We feel it is the right time to update Wind Energy – The Facts in order to address further changes in this rapidly expanding industry, both in Europe and globally. Both market and turbine sizes have grown immeasurably since 2003, prompting an entirely new set of considerations. With all this additional power being created, issues such as grid access, new and strengthened transmission lines and system operations have to be dealt with in a fair, efficient and transparent way. The relatively new offshore wind industry has astonishingly rich potential, but needs to be helped through its infancy, and the supply chain bottlenecks created by this rapid growth still need to be overcome.

I hope this latest edition of Wind Energy – The Facts helps to provide a pathway to a truly sustainable future. I remain confident that the wind power industry will overcome the challenges it faces and achieve even greater success.


Arthouros Zervos

President, EWEA


Executive Summary




Since the last edition of Wind Energy – The Facts was published in February 2004, the wind energy sector has grown at an astonishing rate and is now high on the political agenda. With the looming energy crisis, calls are increasing for an immediate and concrete solution to the many energy and climate challenges the world is currently facing – and wind energy offers just this.

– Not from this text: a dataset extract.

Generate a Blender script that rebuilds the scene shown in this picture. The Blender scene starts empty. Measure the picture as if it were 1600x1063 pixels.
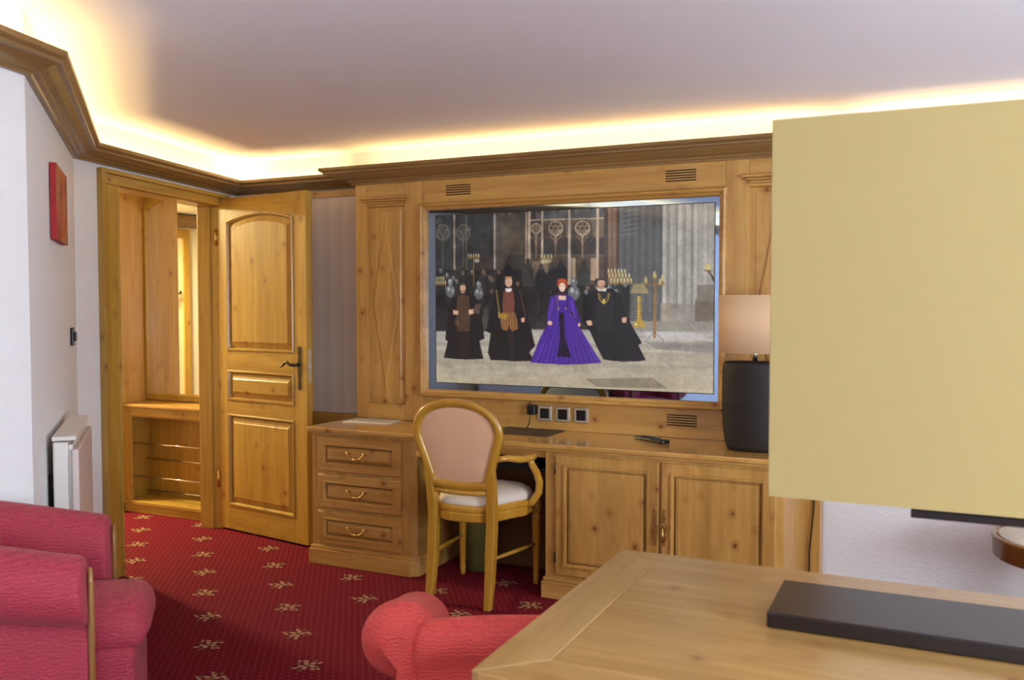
import bpy, bmesh, math, random
import numpy as np
from mathutils import Vector, Matrix
random.seed(4)
C = bpy.context.scene
PI = math.pi

# ------------------------------------------------------------------ camera
cd = bpy.data.cameras.new('camera'); cam = bpy.data.objects.new('camera', cd); C.collection.objects.link(cam)
cam.location = (0, 0, 1.4)
cam.rotation_euler = (PI/2 - math.atan(56/1400), 0, math.radians(25.03))
cd.lens = 31.5; cd.sensor_width = 36
cd.dof.use_dof = True; cd.dof.focus_distance = 4.4; cd.dof.aperture_fstop = 4.5
C.camera = cam
# ------------------------------------------------------------------ world, exposure
w = bpy.data.worlds.new('sky'); C.world = w; w.use_nodes = True
w.node_tree.nodes['Background'].inputs[0].default_value = (0.62, 0.76, 1.0, 1)
w.node_tree.nodes['Background'].inputs[1].default_value = 0.6
vs = C.view_settings
vs.view_transform = 'Standard'; vs.look = 'None'; vs.gamma = 1; vs.use_curve_mapping = False
vs.exposure = 0.0
# ------------------------------------------------------------------ lights
def area(name, loc, direction, sx, sy, power, col, spread=180):
    l = bpy.data.lights.new(name, 'AREA'); l.shape = 'RECTANGLE'; l.size = sx; l.size_y = sy
    l.energy = power; l.color = col; l.spread = math.radians(spread)
    o = bpy.data.objects.new(name, l); C.collection.objects.link(o); o.location = loc
    o.rotation_euler = Vector(direction).to_track_quat('-Z', 'Y').to_euler(); return o
DAY = (0.77, 0.87, 1.0)
WARM = (1.0, 0.68, 0.27)
area('window_daylight', (2.80, 1.1, 1.35), (-1, 0, 0.75), 2.3, 1.5, 275, DAY)
area('rear_window_daylight', (1.1, -2.5, 1.35), (-0.15, 1, 1.3), 2.4, 1.5, 85, DAY)
def cove(p0, p1, off=0.045, z=2.135, per_m=2.7):
    p0 = Vector(p0); p1 = Vector(p1); d = p1 - p0; L = d.length; e = d.normalized(); n = Vector((e.y, -e.x))
    m = (p0 + p1)/2 + n*off
    l = bpy.data.lights.new('cove_strip_light', 'AREA'); l.shape = 'RECTANGLE'; l.size = L - 0.04; l.size_y = 0.02
    l.energy = per_m*L; l.color = WARM
    o = bpy.data.objects.new('cove_strip_light', l); C.collection.objects.link(o); o.location = (m.x, m.y, z)
    o.rotation_euler = (PI, 0, math.atan2(e.y, e.x))
PB = (-2.5, 1.862); PA = (-3.70, 3.0); PC = (-4.045, 4.48); P0 = (-1.397, -2.6); PR = (2.9, 4.48); PQ = (2.9, -2.6)
cove(P0, PB); cove(PB, PA); cove(PA, PC); cove(PC, (-2.98, 4.48)); cove((-3.01, 4.48), (-0.45, 4.48), 0.06)
cove((-0.40, 4.48), PR); cove(PR, PQ); cove(PQ, P0)
def point(name, loc, power, col, r=0.08):
    l = bpy.data.lights.new(name, 'POINT'); l.energy = power; l.color = col; l.shadow_soft_size = r
    o = bpy.data.objects.new(name, l); C.collection.objects.link(o); o.location = loc; return o
area('hall_lamp_light', (-5.65, 3.9, 2.17), (0.3, -0.05, -1), 0.2, 0.2, 100, (1.0, 0.84, 0.44))

# ------------------------------------------------------------------ materials
def lin(c):
    return tuple(((v/255)/12.92 if v/255 <= 0.04045 else ((v/255+0.055)/1.055)**2.4) for v in c) + (1,)
def base(name, col, rough=0.5, metal=0, spec=0.5, coat=0):
    m = bpy.data.materials.new(name); m.use_nodes = True; b = m.node_tree.nodes['Principled BSDF']
    b.inputs['Base Color'].default_value = col; b.inputs['Roughness'].default_value = rough
    b.inputs['Metallic'].default_value = metal; b.inputs['Specular IOR Level'].default_value = spec
    b.inputs['Coat Weight'].default_value = coat; b.inputs['Coat Roughness'].default_value = 0.15
    return m
class NT:
    def __init__(s, m): s.t = m.node_tree; s.b = s.t.nodes['Principled BSDF']
    def n(s, typ, **kw):
        x = s.t.nodes.new(typ)
        for k, v in kw.items(): setattr(x, k, v)
        return x
    def l(s, a, b): s.t.links.new(a, b)
    def math(s, op, a, b=None, c=None):
        x = s.n('ShaderNodeMath', operation=op)
        for i, v in enumerate((a, b, c)):
            if v is None: continue
            if isinstance(v, (int, float)): x.inputs[i].default_value = v
            else: s.l(v, x.inputs[i])
        return x.outputs[0]
    def mix(s, f, a, b, mode='MIX'):
        x = s.n('ShaderNodeMix', data_type='RGBA', blend_type=mode)
        if isinstance(f, (int, float)): x.inputs[0].default_value = f
        else: s.l(f, x.inputs[0])
        for i, v in ((6, a), (7, b)):
            if isinstance(v, tuple): x.inputs[i].default_value = v
            else: s.l(v, x.inputs[i])
        return x.outputs[2]
    def ramp(s, f, stops):
        x = s.n('ShaderNodeValToRGB'); e = x.color_ramp.elements
        e[0].position, e[0].color = stops[0]; e[1].position, e[1].color = stops[-1]
        for p, c in stops[1:-1]: q = e.new(p); q.color = c
        s.l(f, x.inputs[0]); return x.outputs[0]
    def bump(s, h, strength, dist=0.01):
        x = s.n('ShaderNodeBump'); x.inputs['Strength'].default_value = strength; x.inputs['Distance'].default_value = dist
        s.l(h, x.inputs['Height']); s.l(x.outputs[0], s.b.inputs['Normal'])
def pine(name, axis, light, dark, knots=1.0, rough=0.38, board=0.11, coat=0.25, seed=0.0):
    m = base(name, lin(light), rough, coat=coat); N = NT(m)
    tc = N.n('ShaderNodeTexCoord'); mp = N.n('ShaderNodeMapping'); N.l(tc.outputs['Object'], mp.inputs[0])
    info = N.n('ShaderNodeObjectInfo')
    mp.inputs['Location'].default_value = (seed, seed*0.7, seed*1.3)
    add = N.n('ShaderNodeVectorMath', operation='ADD'); N.l(mp.outputs[0], add.inputs[0])
    r3 = N.n('ShaderNodeVectorMath', operation='SCALE'); r3.inputs[0].default_value = (7.3, 3.1, 5.7); N.l(info.outputs['Random'], r3.inputs['Scale'])
    N.l(r3.outputs[0], add.inputs[1])
    i = 'XYZ'.index(axis)
    g = N.n('ShaderNodeMapping'); sc = [1, 1, 1]; sc[i] = 0.06; g.inputs['Scale'].default_value = sc; N.l(add.outputs[0], g.inputs[0])
    wob = N.n('ShaderNodeTexNoise'); wob.inputs['Scale'].default_value = 2.2; wob.inputs['Detail'].default_value = 1; N.l(add.outputs[0], wob.inputs['Vector'])
    wv = N.n('ShaderNodeVectorMath', operation='MULTIPLY_ADD'); N.l(wob.outputs['Color'], wv.inputs[0]); wv.inputs[1].default_value = (.05, .05, .05); N.l(g.outputs[0], wv.inputs[2])
    n1 = N.n('ShaderNodeTexNoise'); n1.inputs['Scale'].default_value = 42; n1.inputs['Detail'].default_value = 4; n1.inputs['Roughness'].default_value = 0.6; N.l(wv.outputs[0], n1.inputs['Vector'])
    n2 = N.n('ShaderNodeTexNoise'); n2.inputs['Scale'].default_value = 9; n2.inputs['Detail'].default_value = 2; N.l(wv.outputs[0], n2.inputs['Vector'])
    mid = tuple((a+b)/2 for a, b in zip(light, dark))
    c = N.ramp(n1.outputs[0], [(0.32, lin(dark)), (0.5, lin(mid)), (0.66, lin(light))])
    c = N.mix(0.45, c, N.ramp(n2.outputs[0], [(0.35, lin(dark)), (0.62, lin(light))]))
    # boards
    sp = N.n('ShaderNodeSeparateXYZ'); N.l(add.outputs[0], sp.inputs[0])
    ca = sp.outputs[0] if axis != 'X' else sp.outputs[2]
    bd = N.math('FLOOR', N.math('DIVIDE', ca, board))
    wn = N.n('ShaderNodeTexWhiteNoise', noise_dimensions='1D'); N.l(bd, wn.inputs['W'])
    tone = N.math('MULTIPLY_ADD', wn.outputs['Value'], 0.16, 0.90)
    tv = N.n('ShaderNodeCombineColor'); [N.l(tone, tv.inputs[k]) for k in range(3)]
    c = N.mix(1.0, c, tv.outputs[0], 'MULTIPLY')
    if knots > 0:
        k = N.n('ShaderNodeMapping'); sk = [1, 1, 1]; sk[i] = 0.85; k.inputs['Scale'].default_value = sk; N.l(add.outputs[0], k.inputs[0])
        v = N.n('ShaderNodeTexVoronoi'); v.inputs['Scale'].default_value = 10; N.l(k.outputs[0], v.inputs['Vector'])
        d = v.outputs['Distance']
        sel = N.n('ShaderNodeSeparateColor'); N.l(v.outputs['Color'], sel.inputs[0])
        on = N.math('GREATER_THAN', sel.outputs[0], 0.30)
        mr = N.n('ShaderNodeMapRange', interpolation_type='SMOOTHSTEP'); N.l(d, mr.inputs[0]); mr.inputs[1].default_value = 0.125; mr.inputs[2].default_value = 0.06; mr.inputs[3].default_value = 0; mr.inputs[4].default_value = 1
        kn = N.math('MULTIPLY', N.math('MULTIPLY', mr.outputs[0], on), 0.8*knots)
        kd = (112, 64, 26)
        mh = N.n('ShaderNodeMapRange', interpolation_type='SMOOTHSTEP'); N.l(d, mh.inputs[0]); mh.inputs[1].default_value = 0.34; mh.inputs[2].default_value = 0.12; mh.inputs[3].default_value = 0; mh.inputs[4].default_value = 1
        c = N.mix(N.math('MULTIPLY', N.math('MULTIPLY', mh.outputs[0], on), 0.45*knots), c, lin((152, 98, 42)))
        c = N.mix(kn, c, lin(kd))
    N.l(c, N.b.inputs['Base Color'])
    N.bump(n1.outputs[0], 0.05, 0.002)
    return m
UL, UD = (206, 160, 86), (172, 125, 57)
PX = pine('pine_grain_across', 'X', UL, UD); PZ = pine('pine_grain_upright', 'Z', UL, UD, seed=1.7); PY = pine('pine_grain_deep', 'Y', UL, UD)
PTOP = pine('glossy_worktop_pine', 'X', UL, UD, rough=0.2, coat=0.6, seed=4.4)
DL, DD = (192, 155, 68), (162, 120, 42)
DXm = pine('door_pine_across', 'X', DL, DD, seed=2.2); DZm = pine('door_pine_upright', 'Z', DL, DD, seed=3.1)
CRm = pine('cornice_pine', 'X', (150, 118, 70), (118, 88, 46), knots=0.6, rough=0.45)
CRy = pine('cornice_pine_deep', 'Y', (146, 114, 66), (114, 84, 44), knots=0.6, rough=0.45)
TX = pine('table_pine_across', 'X', (188, 151, 92), (158, 119, 62), knots=0.8, board=0.14, seed=5.3, rough=0.3, coat=0.4)
TY = pine('table_pine_deep', 'Y', (192, 157, 100), (164, 126, 70), knots=0.4, seed=6.3, rough=0.3, coat=0.4)
CHW = pine('chair_beech', 'Z', (206, 158, 58), (184, 130, 36), knots=0, rough=0.28, board=5, coat=0.5)
LW = pine('chair_trim_wood', 'Z', (150, 108, 56), (120, 80, 34), knots=0, rough=0.35, board=5)
VENT = base('vent_slot_shadow', lin((52, 34, 16)), 0.9)
GROOVE = base('dark_wood_groove', lin((112, 76, 36)), 0.7)
def plaster(name, col, strength=0.25, scale=55):
    m = base(name, lin(col), 0.85, spec=0.2); N = NT(m)
    tc = N.n('ShaderNodeTexCoord'); a = N.n('ShaderNodeMapping'); a.inputs['Scale'].default_value = (1, 1, 1.9); N.l(tc.outputs['Object'], a.inputs[0])
    n = N.n('ShaderNodeTexNoise'); n.inputs['Scale'].default_value = scale; n.inputs['Detail'].default_value = 5; n.inputs['Distortion'].default_value = 0.6; N.l(a.outputs[0], n.inputs['Vector'])
    N.bump(n.outputs[0], strength, 0.01); return m
WALL = plaster('white_rough_plaster', (232, 232, 232), 0.35)
CEIL = base('ceiling_paint', lin((236, 234, 238)), 0.9, spec=0.1)
HALLW = plaster('hall_plaster', (236, 232, 220), 0.1)
TAUPE = base('taupe_lacquer', lin((180, 160, 150)), 0.25, coat=0.4)
N = NT(TAUPE); tc = N.n('ShaderNodeTexCoord'); sx = N.n('ShaderNodeSeparateXYZ'); N.l(tc.outputs['Object'], sx.inputs[0])
n = N.n('ShaderNodeTexNoise', noise_dimensions='1D'); n.inputs['Scale'].default_value = 14; n.inputs['Detail'].default_value = 1; N.l(sx.outputs[0], n.inputs['W'])
N.l(N.ramp(n.outputs[0], [(0.35, lin((206, 190, 176))), (0.65, lin((218, 204, 192)))]), N.b.inputs['Base Color'])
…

In order to facilitate informed choices and policy decisions, a clear and profound understanding of the wind power sector is required. This volume aims to contribute to this knowledge dissemination by providing detailed information on the wind power sector. Wind Energy – The Facts provides a comprehensive overview of the essential issues concerning wind power today: wind resource estimation, technology, wind farm design, offshore wind, research and development, grid integration, economics, industry and markets, environmental benefits and scenarios and targets.

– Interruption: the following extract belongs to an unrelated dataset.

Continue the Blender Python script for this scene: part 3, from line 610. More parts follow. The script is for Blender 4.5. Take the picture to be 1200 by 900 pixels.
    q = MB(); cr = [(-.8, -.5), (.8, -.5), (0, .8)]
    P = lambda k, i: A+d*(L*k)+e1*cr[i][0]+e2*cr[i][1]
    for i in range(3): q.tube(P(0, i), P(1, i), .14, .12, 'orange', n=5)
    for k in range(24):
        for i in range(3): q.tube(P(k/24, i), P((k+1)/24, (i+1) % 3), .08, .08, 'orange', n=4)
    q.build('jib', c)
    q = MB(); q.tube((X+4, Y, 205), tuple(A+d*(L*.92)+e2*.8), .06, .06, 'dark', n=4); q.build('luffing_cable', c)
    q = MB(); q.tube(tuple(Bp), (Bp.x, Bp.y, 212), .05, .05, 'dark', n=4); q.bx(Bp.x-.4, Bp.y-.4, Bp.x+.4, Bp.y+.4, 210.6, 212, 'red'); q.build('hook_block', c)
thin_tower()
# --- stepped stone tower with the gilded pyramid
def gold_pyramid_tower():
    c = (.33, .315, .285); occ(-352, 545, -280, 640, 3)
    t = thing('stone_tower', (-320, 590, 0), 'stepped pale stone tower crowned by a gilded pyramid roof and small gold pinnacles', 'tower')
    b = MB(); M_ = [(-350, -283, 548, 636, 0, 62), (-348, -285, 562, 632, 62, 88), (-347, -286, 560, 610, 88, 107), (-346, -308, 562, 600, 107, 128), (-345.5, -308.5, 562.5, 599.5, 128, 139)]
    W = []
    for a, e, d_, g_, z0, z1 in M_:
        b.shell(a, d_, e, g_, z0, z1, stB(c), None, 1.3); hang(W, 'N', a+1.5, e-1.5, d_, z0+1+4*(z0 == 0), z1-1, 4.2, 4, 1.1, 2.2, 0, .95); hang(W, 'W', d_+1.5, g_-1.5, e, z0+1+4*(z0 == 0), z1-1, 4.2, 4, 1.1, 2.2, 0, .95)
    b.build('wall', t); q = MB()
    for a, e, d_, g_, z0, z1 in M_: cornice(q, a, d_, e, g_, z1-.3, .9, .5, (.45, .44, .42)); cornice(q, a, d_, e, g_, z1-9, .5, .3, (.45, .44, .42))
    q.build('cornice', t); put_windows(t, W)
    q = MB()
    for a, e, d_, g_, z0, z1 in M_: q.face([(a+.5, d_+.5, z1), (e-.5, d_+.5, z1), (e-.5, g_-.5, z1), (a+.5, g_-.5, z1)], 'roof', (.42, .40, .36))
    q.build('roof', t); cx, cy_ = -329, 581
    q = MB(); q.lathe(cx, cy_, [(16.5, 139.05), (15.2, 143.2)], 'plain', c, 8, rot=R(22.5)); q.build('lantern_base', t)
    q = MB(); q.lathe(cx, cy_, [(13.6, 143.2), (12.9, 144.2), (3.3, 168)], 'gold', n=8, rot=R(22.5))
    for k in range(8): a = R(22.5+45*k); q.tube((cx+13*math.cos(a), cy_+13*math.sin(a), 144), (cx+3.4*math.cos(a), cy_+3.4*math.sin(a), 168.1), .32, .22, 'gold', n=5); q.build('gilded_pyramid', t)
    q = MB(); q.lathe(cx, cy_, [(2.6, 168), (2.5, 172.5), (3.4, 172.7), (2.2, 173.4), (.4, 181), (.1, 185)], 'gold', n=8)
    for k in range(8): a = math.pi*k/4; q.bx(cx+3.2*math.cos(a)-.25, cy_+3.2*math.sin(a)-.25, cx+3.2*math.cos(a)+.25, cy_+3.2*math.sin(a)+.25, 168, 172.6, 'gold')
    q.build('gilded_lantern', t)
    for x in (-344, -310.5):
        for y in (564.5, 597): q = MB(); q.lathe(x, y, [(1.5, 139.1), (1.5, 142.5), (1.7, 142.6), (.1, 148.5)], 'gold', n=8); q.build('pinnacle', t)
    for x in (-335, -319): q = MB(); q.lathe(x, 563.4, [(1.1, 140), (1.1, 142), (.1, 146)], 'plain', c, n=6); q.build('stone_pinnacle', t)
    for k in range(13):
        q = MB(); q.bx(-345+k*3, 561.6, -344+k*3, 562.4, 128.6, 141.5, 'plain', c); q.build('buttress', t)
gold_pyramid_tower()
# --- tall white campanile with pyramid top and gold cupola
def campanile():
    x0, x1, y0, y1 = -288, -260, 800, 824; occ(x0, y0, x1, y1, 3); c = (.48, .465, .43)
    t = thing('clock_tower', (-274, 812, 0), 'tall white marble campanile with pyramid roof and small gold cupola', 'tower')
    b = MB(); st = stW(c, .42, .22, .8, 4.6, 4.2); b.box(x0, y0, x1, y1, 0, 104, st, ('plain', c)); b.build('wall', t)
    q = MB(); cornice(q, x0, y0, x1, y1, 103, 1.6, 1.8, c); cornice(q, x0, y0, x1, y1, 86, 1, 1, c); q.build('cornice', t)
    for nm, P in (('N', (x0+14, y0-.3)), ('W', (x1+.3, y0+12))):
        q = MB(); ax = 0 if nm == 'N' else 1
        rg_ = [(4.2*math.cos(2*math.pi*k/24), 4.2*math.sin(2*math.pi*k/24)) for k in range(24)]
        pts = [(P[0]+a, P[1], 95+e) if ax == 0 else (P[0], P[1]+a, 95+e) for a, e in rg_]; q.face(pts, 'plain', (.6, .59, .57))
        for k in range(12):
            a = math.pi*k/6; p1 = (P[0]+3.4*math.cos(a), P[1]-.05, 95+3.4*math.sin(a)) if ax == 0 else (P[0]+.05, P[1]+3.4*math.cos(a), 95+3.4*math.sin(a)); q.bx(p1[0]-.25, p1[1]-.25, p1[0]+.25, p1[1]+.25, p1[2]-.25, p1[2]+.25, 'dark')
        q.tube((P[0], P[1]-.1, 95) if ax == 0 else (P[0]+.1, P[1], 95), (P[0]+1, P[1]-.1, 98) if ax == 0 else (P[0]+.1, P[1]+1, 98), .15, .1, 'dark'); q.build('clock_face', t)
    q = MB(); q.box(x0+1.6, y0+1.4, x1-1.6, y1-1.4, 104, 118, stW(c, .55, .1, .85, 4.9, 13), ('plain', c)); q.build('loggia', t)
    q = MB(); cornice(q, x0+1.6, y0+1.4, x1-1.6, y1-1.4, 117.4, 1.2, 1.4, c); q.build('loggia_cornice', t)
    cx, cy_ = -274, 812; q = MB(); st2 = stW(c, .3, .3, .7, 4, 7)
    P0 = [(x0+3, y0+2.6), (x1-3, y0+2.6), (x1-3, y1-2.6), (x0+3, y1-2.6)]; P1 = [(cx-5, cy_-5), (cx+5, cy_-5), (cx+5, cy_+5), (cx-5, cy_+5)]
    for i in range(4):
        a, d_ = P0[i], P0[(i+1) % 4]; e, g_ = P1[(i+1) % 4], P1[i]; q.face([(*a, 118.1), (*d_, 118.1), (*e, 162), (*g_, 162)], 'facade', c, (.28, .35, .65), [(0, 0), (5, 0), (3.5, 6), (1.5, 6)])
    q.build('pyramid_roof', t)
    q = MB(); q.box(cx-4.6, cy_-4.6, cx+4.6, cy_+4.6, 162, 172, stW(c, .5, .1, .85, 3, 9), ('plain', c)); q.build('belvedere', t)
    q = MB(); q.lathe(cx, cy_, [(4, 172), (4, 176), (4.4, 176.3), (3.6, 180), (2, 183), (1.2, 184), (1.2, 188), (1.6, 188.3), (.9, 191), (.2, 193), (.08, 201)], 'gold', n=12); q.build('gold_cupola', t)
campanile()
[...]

Since 2004, wind energy deployment has risen dramatically. Global installed capacity increased from 40,000 megawatts (MW) at the end of 2003 to 94,000 MW at the end of 2007, at an average annual growth rate of nearly 25 percent. Europe is the undisputed global leader in wind energy technology: 60 per cent of the world’s capacity was installed in Europe by the end of 2007, and European companies had a global market share of 66 per cent in 2007. Penetration levels in the electricity sector have reached 21 per cent in Denmark and about 7 and 12 per cent in Germany and Spain respectively. Achievements at the regional level are even more impressive: the north German state of Schleswig-Holstein, for example, has over 2,500 MW of installed wind capacity, enough to meet 36 per cent of the region’s total electricity demand, while in Navarra, Spain, some 70 per cent of consumption is met by wind power.


Figure S.1: Global Cumulative Wind Power Capacity, 1990-2007 (in MW)

Figure S.1 Global cumulativewind power capacity, 1990–2007 (in MW)

Source: GWEC/EWEA (2008)



Figure S.2: Global Annual Wind Power Capacity, 1991-2007 (in MW)


Figure S.2 Global annual windpower capacity, 1991-2007 (in MW)

Source: GWEC/EWEA (2008)

A huge step was taken in March 2007, when EU Heads of State adopted a binding target of 20 per cent of energy to come from renewables by 2020. In January 2008 the European Commission released a renewables legislation draft, proposing a stable and flexible EU framework which should ensure a massive expansion of wind energy in Europe. If such positive policy support continues, EWEA projects that wind power will achieve an installed capacity of 80,000 MW in the EU-27 by 2010. This would represent an overall contribution to the electricity supply of 5 per cent . By 2020 this figure is expected to increase to 12–14 per cent, with wind power providing energy equal to the demand of 107 million average European households.